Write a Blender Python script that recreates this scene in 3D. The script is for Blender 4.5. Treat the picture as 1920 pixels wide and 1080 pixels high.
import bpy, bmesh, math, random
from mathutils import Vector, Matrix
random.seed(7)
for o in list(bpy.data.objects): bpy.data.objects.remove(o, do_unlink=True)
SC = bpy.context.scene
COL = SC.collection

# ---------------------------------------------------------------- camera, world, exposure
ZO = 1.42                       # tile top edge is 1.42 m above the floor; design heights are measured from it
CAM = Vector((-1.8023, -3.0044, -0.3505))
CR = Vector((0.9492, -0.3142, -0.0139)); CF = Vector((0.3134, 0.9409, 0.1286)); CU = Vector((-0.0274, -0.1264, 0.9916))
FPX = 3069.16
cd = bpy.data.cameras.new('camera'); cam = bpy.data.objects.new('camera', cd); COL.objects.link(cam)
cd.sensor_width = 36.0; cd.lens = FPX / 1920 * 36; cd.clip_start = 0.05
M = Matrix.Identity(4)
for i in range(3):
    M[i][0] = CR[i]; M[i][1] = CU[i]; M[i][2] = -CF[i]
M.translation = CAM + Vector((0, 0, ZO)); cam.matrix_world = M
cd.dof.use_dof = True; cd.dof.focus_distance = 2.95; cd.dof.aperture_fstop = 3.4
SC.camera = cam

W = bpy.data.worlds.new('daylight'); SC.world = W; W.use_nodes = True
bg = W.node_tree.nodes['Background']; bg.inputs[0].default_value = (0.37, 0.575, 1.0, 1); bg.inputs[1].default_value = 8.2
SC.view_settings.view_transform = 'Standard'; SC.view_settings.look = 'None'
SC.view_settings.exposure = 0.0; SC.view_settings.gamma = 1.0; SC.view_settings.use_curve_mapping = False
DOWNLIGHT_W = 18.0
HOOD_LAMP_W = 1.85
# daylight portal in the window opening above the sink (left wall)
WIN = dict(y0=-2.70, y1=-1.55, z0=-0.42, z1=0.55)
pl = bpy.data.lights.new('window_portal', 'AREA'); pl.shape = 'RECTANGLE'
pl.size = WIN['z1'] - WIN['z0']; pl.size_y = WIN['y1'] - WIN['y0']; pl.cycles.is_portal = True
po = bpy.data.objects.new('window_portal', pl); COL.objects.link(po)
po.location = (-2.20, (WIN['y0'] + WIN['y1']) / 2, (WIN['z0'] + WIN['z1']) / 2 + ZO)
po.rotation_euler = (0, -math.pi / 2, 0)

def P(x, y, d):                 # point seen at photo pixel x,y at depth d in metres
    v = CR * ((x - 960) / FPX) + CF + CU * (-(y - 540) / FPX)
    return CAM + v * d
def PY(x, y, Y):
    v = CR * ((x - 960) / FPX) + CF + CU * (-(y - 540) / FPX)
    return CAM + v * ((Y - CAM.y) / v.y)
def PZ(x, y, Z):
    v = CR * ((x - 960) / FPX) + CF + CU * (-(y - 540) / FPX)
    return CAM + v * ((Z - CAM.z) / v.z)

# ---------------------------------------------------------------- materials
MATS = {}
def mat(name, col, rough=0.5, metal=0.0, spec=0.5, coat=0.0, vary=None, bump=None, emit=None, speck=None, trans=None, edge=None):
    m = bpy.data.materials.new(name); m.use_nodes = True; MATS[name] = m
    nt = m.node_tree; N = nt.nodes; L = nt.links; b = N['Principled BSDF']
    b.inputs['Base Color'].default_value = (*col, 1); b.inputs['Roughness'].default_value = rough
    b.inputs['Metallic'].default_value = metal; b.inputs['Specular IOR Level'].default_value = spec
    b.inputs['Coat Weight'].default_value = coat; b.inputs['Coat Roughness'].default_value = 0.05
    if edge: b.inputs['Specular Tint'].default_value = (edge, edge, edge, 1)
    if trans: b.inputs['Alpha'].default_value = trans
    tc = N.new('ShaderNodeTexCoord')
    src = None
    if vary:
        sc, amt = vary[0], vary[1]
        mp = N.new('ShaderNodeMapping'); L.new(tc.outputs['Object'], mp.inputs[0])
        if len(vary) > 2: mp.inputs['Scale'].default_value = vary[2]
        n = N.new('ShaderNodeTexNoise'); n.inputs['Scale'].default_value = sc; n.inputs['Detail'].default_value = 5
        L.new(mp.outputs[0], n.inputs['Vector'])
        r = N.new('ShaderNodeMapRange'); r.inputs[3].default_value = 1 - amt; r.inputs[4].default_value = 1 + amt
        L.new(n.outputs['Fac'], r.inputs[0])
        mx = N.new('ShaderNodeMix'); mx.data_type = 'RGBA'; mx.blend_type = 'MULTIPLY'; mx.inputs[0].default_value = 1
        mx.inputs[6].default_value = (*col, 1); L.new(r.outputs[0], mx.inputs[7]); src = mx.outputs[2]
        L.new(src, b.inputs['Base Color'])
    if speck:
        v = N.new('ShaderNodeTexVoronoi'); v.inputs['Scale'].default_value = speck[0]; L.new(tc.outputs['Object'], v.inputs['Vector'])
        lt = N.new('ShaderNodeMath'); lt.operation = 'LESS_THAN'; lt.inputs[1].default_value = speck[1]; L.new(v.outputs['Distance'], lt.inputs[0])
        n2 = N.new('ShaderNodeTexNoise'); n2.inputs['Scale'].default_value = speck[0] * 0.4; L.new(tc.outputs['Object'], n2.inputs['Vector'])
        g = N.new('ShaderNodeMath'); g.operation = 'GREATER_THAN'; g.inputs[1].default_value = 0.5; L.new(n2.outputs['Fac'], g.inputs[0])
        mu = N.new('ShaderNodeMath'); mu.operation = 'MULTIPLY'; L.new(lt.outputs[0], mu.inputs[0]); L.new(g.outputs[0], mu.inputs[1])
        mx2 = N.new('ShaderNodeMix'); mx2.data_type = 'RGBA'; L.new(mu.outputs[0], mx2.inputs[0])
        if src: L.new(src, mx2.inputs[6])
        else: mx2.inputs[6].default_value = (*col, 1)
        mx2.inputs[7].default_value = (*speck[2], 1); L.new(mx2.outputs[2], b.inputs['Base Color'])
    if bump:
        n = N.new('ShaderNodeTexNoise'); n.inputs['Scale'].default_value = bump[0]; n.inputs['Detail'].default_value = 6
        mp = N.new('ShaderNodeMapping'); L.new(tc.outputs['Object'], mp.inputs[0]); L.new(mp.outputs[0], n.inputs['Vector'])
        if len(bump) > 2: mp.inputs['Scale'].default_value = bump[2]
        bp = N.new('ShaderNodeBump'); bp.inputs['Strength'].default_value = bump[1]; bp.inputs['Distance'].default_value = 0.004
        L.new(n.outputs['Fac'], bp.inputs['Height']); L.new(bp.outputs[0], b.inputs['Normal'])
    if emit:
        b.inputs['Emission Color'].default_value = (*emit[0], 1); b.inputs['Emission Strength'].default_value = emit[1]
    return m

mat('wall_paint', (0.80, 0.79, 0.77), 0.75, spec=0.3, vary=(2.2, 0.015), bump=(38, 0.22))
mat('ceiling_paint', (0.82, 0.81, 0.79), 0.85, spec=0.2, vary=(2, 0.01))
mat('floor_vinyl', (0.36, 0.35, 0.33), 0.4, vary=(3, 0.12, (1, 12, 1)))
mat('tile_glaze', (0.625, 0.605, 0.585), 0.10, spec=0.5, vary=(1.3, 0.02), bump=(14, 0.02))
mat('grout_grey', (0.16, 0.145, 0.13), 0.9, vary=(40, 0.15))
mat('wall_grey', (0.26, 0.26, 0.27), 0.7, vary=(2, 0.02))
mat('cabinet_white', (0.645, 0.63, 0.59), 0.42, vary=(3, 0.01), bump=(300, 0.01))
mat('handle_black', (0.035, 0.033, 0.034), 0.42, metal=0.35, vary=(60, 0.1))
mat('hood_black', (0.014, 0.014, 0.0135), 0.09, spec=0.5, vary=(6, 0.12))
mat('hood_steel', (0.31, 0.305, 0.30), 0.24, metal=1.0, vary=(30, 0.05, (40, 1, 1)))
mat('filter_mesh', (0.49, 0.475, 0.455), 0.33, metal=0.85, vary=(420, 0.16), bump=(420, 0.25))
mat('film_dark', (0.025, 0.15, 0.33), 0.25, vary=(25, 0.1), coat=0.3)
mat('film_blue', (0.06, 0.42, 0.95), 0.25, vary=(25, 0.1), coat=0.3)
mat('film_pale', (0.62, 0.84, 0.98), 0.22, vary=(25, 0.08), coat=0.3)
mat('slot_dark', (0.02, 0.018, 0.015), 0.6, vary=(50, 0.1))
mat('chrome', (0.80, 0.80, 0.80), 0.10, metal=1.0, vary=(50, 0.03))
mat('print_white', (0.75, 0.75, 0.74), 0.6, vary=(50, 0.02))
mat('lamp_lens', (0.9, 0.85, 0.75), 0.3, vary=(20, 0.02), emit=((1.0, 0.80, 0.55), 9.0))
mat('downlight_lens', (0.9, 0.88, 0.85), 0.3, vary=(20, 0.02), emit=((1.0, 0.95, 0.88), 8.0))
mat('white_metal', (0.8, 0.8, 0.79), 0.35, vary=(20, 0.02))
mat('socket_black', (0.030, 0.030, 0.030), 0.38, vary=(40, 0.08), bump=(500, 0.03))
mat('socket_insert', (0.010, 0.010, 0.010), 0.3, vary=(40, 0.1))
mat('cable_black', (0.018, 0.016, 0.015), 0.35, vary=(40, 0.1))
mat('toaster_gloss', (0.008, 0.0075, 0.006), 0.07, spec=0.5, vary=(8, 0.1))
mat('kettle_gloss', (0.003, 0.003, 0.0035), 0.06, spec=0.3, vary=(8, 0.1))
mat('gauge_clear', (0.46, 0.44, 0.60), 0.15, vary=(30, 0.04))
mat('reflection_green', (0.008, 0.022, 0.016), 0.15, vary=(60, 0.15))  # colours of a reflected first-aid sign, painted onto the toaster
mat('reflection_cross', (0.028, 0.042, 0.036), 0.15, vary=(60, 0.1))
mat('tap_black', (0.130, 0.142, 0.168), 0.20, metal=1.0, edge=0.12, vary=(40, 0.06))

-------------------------

[DIRECTION]
Repeat, word for word, the lines from the opening of the material through the line containing "SC.camera = cam".

[OUTPUT BELOW]
Write a Blender Python script that recreates this scene in 3D. The script is for Blender 4.5. Treat the picture as 1920 pixels wide and 1080 pixels high.
import bpy, bmesh, math, random
from mathutils import Vector, Matrix
random.seed(7)
for o in list(bpy.data.objects): bpy.data.objects.remove(o, do_unlink=True)
SC = bpy.context.scene
COL = SC.collection

# ---------------------------------------------------------------- camera, world, exposure
ZO = 1.42                       # tile top edge is 1.42 m above the floor; design heights are measured from it
CAM = Vector((-1.8023, -3.0044, -0.3505))
CR = Vector((0.9492, -0.3142, -0.0139)); CF = Vector((0.3134, 0.9409, 0.1286)); CU = Vector((-0.0274, -0.1264, 0.9916))
FPX = 3069.16
cd = bpy.data.cameras.new('camera'); cam = bpy.data.objects.new('camera', cd); COL.objects.link(cam)
cd.sensor_width = 36.0; cd.lens = FPX / 1920 * 36; cd.clip_start = 0.05
M = Matrix.Identity(4)
for i in range(3):
    M[i][0] = CR[i]; M[i][1] = CU[i]; M[i][2] = -CF[i]
M.translation = CAM + Vector((0, 0, ZO)); cam.matrix_world = M
cd.dof.use_dof = True; cd.dof.focus_distance = 2.95; cd.dof.aperture_fstop = 3.4
SC.camera = cam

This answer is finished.